Si el mundo finalmente se desmoronó o no a finales de los años setenta, es algo que nos llevaría a una discusión infinita, la que probablemente desembocaría en un callejón sin salida o en un acantilado cortado a pique. Lo bueno de todas estas ambigüedades es que el arte se eleva por sobre ellas como las puntas de una campanario en medio de una ciudad de provincia, y las obras maestras de la música sobreviven al tiempo amparadas en el doble filo de las tecnologías, cuando ya sus autores no respiran ni caminan sobre el globo terrestre. Pero estos músicos todavía están entre nosotros, y se les puede ir a ver y escuchar a un viejo teatro en una noche de invierno. Y viéndolos uno se dice: Pensar que estos tipos salieron de parranda con Joey Ramone y Patti Smith, compusieron canciones con Richard Hell y le dieron clases a Talking Heads. Uf, había que estar ahí.

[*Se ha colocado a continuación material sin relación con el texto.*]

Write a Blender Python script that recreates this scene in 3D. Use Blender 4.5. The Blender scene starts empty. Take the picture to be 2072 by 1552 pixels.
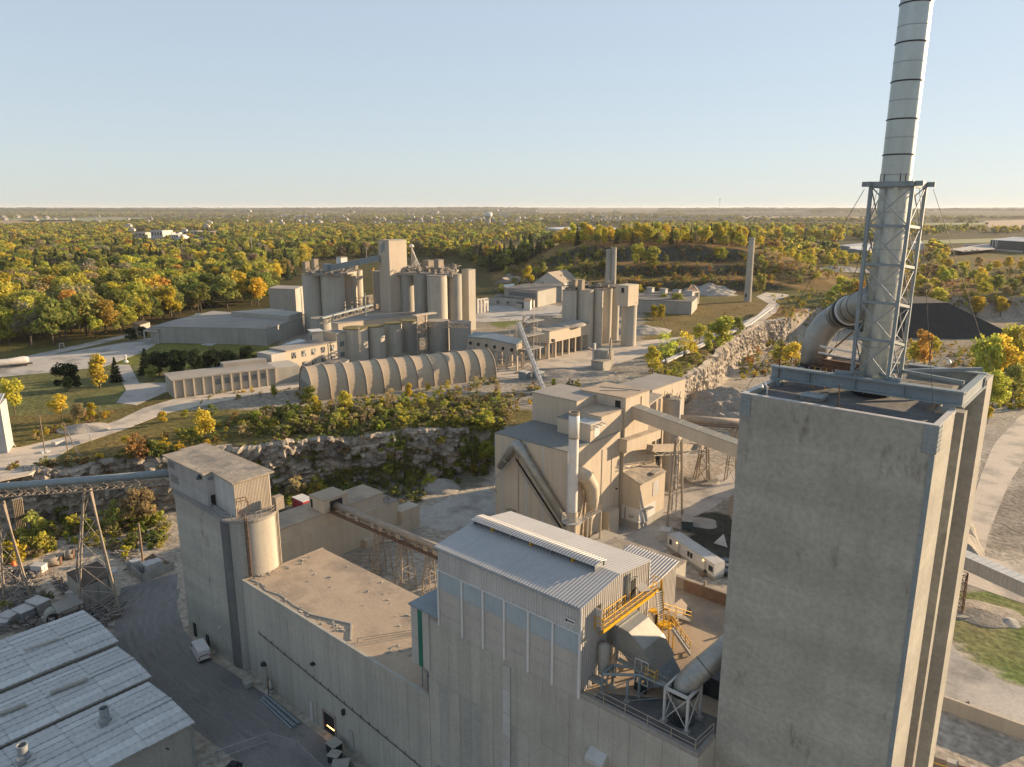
import bpy, bmesh, math, random
import numpy as np
from mathutils import Vector, Matrix, noise as mnoise
random.seed(7); RNG = np.random.default_rng(7)
S = bpy.context.scene
# ---------------------------------------------------------------- camera, sky, sun, exposure
# world X runs along the plant's long front, Y runs square to it, Z up; the drone hovers 70 m above the quarry floor
CAMH, FPX, PITCH, CX, CY, YAW = 70.0, 1490.0, math.radians(13.42), 1036.0, 776.0, math.radians(41)
cd = bpy.data.cameras.new('camera'); cam = bpy.data.objects.new('camera', cd); S.collection.objects.link(cam)
cam.location = (0, 0, CAMH); cam.rotation_euler = (math.pi/2 - PITCH, 0, YAW)
cd.sensor_width = 36; cd.lens = 36*FPX/2072; cd.clip_start = 1; cd.clip_end = 80000
S.camera = cam
SUN_EL, SUN_AZ = math.radians(13), math.radians(25.5)          # azimuth from +Y towards +X
W = bpy.data.worlds.new('World'); S.world = W; W.use_nodes = True
nt = W.node_tree; bgn = nt.nodes['Background']
sky = nt.nodes.new('ShaderNodeTexSky'); sky.sky_type = 'NISHITA'; sky.sun_disc = False
sky.sun_elevation = SUN_EL; sky.sun_rotation = SUN_AZ; sky.air_density = 1.0; sky.dust_density = 0.3; sky.ozone_density = 1.0
gam = nt.nodes.new('ShaderNodeGamma'); gam.inputs[1].default_value = 0.28; nt.links.new(sky.outputs[0], gam.inputs[0])      # thin even haze veil: softens the sky's contrast everywhere alike
vel = nt.nodes.new('ShaderNodeMix'); vel.data_type = 'RGBA'; vel.blend_type = 'MULTIPLY'; vel.inputs[0].default_value = 1; nt.links.new(gam.outputs[0], vel.inputs[6]); vel.inputs[7].default_value = (1.19, 1.31, 1.47, 1)
nt.links.new(vel.outputs[2], bgn.inputs[0]); bgn.inputs[1].default_value = 0.13
sd = bpy.data.lights.new('sun', 'SUN'); sun = bpy.data.objects.new('sun', sd); S.collection.objects.link(sun)
sd.energy = 4.5; sd.angle = math.radians(0.5); sd.color = (1.0, 0.73, 0.45)
SUND = Vector((math.sin(SUN_AZ)*math.cos(SUN_EL), math.cos(SUN_AZ)*math.cos(SUN_EL), math.sin(SUN_EL)))
sun.rotation_euler = (-SUND).to_track_quat('-Z', 'Y').to_euler(); sun.location = SUND*300
S.view_settings.view_transform = 'Standard'; S.view_settings.look = 'None'; S.view_settings.gamma = 1
S.view_settings.use_curve_mapping = False
S.view_settings.exposure = 1.45
HAZE = 0.00004
S.cycles.max_bounces = 6; S.cycles.diffuse_bounces = 4; S.cycles.glossy_bounces = 2; S.cycles.transmission_bounces = 3
S.cycles.transparent_max_bounces = 8; S.cycles.volume_bounces = 0
S.cycles.use_adaptive_sampling = True
# ---------------------------------------------------------------- helpers
CP, SP = math.cos(PITCH), math.sin(PITCH); UA = math.radians(131); VA = math.radians(41)
def C(x, y, z=0.0):                      # metres right of / ahead of the drone -> world
    return Vector((x*math.sin(UA) + y*math.cos(UA), x*math.sin(VA) + y*math.cos(VA), z))
def ray(px, py):
    a = (px-CX)/FPX; b = -(py-CY)/FPX
    return C(a, CP + b*SP, -SP + b*CP)
def at(px, py, z):                       # the point of the horizontal level z seen at a photo pixel
    d = ray(px, py); t = (z-CAMH)/d.z; return Vector((d.x*t, d.y*t, z))
def onv(px, py, v):                      # ... of the vertical plane Y = v
    d = ray(px, py); t = v/d.y; return Vector((d.x*t, v, CAMH+d.z*t))
def onu(px, py, u):                      # ... of the vertical plane X = u
    d = ray(px, py); t = u/d.x; return Vector((u, d.y*t, CAMH+d.z*t))
def depth(p):
    f = C(0, 1); return (p.x*f.x + p.y*f.y)*CP - (p.z-CAMH)*SP
def mpp(p): return depth(p)/FPX          # metres per photo pixel at p
def zup(p, py):                          # height at which the vertical through p crosses photo row py
    lo, hi = -30.0, 300.0; f = C(0, 1); y = p.x*f.x + p.y*f.y
    for _ in range(50):
        m = (lo+hi)/2; zc = y*CP-(m-CAMH)*SP; yc = y*SP+(m-CAMH)*CP
        if CY-FPX*yc/zc > py: lo = m
        else: hi = m
    return lo
WM = {}
COL = S.collection
def setm(o, m, parent):
    if parent is not None:
        o.parent = parent; o.matrix_parent_inverse = WM[parent.name].inverted()
    o.matrix_basis = m; WM[o.name] = m.copy()
    return o
def tag(o, label=None, cat=None, group=None, kind=None):
    if label: o['label'] = label
    if cat: o['category'] = cat
    if group: o['group'] = group
    if kind: o['kind'] = kind
    return o
def thing(name, label, cat, loc, group=None, rz=0):
    o = bpy.data.objects.new(name, None); COL.objects.link(o); o.empty_display_size = 1
    setm(o, Matrix.Translation(Vector(loc)) @ Matrix.Rotation(rz, 4, 'Z'), None)
    return tag(o, label, cat, group)
def link(name, me, m, parent=None):
    o = bpy.data.objects.new(name, me); COL.objects.link(o); return setm(o, m, parent)
def mesh(name, vs, fs, mt, smooth=False):
    me = bpy.data.meshes.new(name); me.from_pydata([tuple(v) for v in vs], [], fs); me.materials.append(mt)
    if smooth: me.polygons.foreach_set('use_smooth', [True]*len(me.polygons))
    me.update(); return me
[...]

Todavía andan dando vueltas por ahí algunas de las grandes bandas de esa década clave para el rock que fueron los años 70, me refiero a las de verdad y no a las que sólo pasean un nombre y dos integrantes. Por eso cuando el jueves pasado salí del Teatro Oriente y caminé por av, Pedro de Valdivia hacia Providencia, me sentí tan recondenadamente bien, y cuando llegué a la esquina de Providencia y en la diáfana luz de la noche de agosto parecían disolverse las luces de los semáforos, encontré que Santiago y el invierno eran el lugar y el momento perfecto por el que los hados del arte habían pasado una vez más.